Back in the day, folklorist Alan Lomax recorded music of the people — in Britain, Ireland, the US, the Caribbean, the former USSR, and more. Now you can hear 17,000 recordings online.
Sean Michaels wrote at the Guardian in February, “The Association for Cultural Equity is to begin streaming 17,000 tracks recorded by ethnomusicologist Alan Lomax …
“Lomax spent much of the 20th century collecting and promoting folk music. He founded the association in 1983, aiming to ‘explore and preserve the world’s expressive traditions.’ …

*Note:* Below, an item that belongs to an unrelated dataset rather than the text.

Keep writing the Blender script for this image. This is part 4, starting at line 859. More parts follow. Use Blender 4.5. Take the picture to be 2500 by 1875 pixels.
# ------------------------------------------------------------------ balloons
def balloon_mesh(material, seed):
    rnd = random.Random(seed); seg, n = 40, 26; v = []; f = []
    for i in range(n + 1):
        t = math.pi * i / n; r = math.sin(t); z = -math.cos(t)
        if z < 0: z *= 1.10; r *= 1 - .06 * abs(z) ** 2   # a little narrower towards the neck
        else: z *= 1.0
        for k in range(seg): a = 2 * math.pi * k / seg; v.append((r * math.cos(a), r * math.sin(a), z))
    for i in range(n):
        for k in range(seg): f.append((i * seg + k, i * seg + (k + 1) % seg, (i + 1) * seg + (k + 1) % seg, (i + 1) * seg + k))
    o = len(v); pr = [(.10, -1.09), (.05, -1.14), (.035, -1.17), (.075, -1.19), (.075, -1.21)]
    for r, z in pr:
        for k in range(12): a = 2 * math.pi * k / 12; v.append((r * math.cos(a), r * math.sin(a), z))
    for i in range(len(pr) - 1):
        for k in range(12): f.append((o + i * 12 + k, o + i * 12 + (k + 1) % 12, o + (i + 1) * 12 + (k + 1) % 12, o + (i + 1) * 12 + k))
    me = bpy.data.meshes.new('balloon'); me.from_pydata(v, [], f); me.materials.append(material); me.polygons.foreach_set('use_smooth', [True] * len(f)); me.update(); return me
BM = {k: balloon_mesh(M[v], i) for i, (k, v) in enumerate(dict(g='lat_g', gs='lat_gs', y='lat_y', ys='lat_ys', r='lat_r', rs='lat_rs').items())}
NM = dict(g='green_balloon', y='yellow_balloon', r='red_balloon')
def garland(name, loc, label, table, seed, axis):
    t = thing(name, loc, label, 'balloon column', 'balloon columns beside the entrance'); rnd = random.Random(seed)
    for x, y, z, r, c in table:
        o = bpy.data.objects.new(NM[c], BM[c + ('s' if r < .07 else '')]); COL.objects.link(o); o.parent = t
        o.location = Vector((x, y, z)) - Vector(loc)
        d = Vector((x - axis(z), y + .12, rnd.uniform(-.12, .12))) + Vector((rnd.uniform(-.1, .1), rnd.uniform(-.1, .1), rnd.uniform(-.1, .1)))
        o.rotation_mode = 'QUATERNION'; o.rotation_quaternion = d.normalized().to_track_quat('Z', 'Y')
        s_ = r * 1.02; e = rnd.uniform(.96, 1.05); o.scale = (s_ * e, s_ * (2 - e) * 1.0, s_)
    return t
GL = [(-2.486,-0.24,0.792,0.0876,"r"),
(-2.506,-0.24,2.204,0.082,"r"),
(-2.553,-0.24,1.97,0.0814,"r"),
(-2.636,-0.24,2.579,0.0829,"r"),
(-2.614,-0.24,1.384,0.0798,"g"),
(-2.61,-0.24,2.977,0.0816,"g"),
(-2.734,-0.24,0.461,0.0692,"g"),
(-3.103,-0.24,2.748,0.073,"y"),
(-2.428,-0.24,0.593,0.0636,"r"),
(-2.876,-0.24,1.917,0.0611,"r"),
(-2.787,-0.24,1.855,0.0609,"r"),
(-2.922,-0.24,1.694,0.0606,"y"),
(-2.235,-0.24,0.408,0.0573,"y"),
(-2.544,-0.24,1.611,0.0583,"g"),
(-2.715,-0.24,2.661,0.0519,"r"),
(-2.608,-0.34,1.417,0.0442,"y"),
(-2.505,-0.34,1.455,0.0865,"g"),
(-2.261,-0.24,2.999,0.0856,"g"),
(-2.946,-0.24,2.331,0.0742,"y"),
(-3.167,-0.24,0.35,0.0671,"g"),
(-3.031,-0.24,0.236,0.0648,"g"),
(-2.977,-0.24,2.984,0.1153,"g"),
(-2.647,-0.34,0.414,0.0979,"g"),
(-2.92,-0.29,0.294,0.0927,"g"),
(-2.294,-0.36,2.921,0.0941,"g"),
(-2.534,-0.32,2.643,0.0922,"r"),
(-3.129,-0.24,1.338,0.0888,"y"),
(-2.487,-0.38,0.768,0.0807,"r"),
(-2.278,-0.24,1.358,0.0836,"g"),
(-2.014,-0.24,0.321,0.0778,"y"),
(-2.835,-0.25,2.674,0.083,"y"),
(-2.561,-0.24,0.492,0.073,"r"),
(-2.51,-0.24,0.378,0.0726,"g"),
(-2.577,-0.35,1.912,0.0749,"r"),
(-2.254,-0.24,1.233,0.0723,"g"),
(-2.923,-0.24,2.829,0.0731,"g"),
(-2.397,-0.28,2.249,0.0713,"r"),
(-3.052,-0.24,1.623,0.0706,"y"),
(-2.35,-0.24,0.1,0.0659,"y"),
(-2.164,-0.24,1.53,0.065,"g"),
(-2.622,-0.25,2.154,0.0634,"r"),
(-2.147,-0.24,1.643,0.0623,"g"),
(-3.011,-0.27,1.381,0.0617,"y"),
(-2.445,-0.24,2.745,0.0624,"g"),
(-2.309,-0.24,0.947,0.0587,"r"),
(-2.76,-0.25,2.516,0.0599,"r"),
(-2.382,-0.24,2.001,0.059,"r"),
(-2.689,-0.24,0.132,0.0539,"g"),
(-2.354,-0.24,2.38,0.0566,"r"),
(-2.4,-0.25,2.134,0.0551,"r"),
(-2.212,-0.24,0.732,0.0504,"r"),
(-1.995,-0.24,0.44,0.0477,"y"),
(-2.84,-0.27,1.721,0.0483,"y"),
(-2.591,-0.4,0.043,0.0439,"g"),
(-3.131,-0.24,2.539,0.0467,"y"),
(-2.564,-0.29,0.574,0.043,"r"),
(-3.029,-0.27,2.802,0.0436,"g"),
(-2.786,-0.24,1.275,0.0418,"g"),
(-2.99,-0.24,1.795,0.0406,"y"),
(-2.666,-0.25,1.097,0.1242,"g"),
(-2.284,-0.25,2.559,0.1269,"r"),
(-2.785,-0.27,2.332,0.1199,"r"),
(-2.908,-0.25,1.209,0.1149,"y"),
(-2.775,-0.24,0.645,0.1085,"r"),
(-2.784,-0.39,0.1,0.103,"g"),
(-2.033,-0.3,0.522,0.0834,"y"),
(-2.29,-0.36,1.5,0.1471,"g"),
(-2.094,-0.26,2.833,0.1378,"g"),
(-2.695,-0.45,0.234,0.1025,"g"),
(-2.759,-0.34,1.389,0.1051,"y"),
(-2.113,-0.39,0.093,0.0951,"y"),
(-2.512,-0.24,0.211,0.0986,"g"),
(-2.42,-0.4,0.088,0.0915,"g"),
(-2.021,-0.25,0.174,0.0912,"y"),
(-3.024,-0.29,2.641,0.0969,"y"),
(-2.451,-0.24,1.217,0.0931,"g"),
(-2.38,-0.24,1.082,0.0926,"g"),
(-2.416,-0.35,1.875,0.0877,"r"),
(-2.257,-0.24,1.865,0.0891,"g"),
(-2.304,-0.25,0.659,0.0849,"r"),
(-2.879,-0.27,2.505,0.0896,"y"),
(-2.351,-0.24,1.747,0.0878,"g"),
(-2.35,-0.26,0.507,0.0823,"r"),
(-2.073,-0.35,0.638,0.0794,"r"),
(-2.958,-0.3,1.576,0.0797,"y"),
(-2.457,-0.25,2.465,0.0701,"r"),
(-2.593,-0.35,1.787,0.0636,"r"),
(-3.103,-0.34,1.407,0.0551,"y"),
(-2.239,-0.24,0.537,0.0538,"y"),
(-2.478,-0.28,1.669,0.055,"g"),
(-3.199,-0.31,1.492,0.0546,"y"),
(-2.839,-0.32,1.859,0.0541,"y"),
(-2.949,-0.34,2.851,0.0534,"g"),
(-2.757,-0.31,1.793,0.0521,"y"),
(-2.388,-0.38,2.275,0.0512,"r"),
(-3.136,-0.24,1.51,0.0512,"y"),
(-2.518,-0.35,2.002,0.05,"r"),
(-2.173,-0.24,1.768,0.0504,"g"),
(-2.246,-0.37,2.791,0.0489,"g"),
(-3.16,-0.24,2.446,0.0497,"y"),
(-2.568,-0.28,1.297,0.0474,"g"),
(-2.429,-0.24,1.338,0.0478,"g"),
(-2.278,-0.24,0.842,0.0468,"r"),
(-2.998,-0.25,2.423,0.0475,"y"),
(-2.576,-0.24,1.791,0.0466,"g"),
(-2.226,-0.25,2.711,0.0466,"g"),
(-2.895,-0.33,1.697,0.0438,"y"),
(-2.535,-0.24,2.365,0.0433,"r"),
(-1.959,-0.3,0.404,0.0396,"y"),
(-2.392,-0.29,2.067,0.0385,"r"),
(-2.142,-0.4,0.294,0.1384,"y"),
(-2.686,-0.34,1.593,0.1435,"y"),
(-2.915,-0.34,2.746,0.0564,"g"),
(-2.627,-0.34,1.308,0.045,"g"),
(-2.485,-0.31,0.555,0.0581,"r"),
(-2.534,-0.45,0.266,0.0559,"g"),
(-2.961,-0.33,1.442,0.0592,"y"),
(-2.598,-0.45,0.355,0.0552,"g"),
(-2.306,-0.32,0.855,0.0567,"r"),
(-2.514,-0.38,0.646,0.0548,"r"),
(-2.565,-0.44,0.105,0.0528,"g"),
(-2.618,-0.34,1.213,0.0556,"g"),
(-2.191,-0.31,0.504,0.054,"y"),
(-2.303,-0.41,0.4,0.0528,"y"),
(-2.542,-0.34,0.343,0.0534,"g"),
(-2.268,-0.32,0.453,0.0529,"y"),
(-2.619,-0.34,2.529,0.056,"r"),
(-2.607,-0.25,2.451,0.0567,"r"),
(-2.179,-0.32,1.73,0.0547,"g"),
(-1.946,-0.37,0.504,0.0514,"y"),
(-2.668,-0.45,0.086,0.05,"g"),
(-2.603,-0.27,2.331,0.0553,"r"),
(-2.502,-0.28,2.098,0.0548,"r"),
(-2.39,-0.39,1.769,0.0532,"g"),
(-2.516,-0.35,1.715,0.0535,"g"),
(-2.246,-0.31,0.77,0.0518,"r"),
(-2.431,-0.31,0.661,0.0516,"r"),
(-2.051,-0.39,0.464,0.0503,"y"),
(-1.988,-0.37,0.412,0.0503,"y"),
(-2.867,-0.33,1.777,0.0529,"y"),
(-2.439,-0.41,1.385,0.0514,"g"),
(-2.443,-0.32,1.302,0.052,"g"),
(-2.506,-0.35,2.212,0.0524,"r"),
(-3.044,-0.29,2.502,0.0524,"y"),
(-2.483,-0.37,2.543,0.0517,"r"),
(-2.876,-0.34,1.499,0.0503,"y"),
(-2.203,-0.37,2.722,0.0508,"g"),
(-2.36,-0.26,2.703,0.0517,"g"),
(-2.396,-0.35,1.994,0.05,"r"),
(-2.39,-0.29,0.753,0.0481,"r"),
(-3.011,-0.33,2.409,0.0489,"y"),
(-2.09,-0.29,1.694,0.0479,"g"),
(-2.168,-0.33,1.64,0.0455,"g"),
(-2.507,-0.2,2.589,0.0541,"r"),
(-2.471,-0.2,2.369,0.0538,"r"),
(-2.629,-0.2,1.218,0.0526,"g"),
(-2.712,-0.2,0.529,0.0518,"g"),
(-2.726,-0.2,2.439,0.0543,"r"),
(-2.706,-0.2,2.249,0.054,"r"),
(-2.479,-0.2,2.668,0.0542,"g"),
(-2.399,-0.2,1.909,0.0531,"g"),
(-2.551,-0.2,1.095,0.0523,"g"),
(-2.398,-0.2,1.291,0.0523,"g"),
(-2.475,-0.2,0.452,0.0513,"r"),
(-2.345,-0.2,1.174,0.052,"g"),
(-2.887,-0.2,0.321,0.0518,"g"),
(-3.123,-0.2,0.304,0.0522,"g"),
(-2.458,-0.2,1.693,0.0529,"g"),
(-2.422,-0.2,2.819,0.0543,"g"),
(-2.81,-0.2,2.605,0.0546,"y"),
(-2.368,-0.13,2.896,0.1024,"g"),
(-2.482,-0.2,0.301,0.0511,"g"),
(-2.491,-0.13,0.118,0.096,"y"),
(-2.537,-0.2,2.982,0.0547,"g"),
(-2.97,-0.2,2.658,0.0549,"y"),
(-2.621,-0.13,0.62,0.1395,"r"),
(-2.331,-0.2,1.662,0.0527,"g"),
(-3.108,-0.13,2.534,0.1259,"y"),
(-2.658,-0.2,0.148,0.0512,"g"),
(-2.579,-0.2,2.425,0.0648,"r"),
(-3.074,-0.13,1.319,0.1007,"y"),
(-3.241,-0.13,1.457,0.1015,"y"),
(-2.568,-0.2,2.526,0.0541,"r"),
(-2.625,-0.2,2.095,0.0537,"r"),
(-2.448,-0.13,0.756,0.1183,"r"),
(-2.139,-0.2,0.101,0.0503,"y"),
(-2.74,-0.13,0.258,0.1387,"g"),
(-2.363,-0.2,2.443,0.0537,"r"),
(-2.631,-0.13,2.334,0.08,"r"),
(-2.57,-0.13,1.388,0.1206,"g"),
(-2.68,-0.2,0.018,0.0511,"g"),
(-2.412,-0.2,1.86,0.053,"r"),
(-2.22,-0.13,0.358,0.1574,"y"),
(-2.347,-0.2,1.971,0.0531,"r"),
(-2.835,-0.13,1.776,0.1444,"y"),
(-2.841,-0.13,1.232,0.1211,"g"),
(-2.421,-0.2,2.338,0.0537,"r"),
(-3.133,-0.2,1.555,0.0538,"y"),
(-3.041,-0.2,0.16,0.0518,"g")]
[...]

“This month, Lomax’s inheritors will unveil a website of his recordings, the Global Jukebox, allowing visitors to listen for free. While some of this music has been licensed for previous compilations, most is unheard. The association also plans to sell MP3s and CDs through the site.
” ‘This project has evolved as the technology has evolved,’ Lomax’s daughter, Anna Lomax Wood, told the New York Times. In addition to sound recordings, she hopes to make available her father’s footage of international dance styles, ‘the biggest private collection of dance film anywhere, and from everywhere.’ …
“[Lomax] introduced Pete Seeger to ‘The Lion Sleeps Tonight,’ recorded Vera Hall’s ‘Trouble So Hard’ (made famous by Moby), and his recordings will even be featured on Bruce Springsteen’s forthcoming album, Wrecking Ball.” More at the Guardian, here.
These kinds of recordings are priceless. When music of ordinary people is lost, it is lost forever. I wish it were still possible to hear the original Hmong songs that Kao Kalia Yang describes in her breathtakingly beautiful The Song Poet: A Memoir of My Father. The way Yang’s father moved his refugee audience with his songs of home, suffering, and hope is something I would have liked to experience.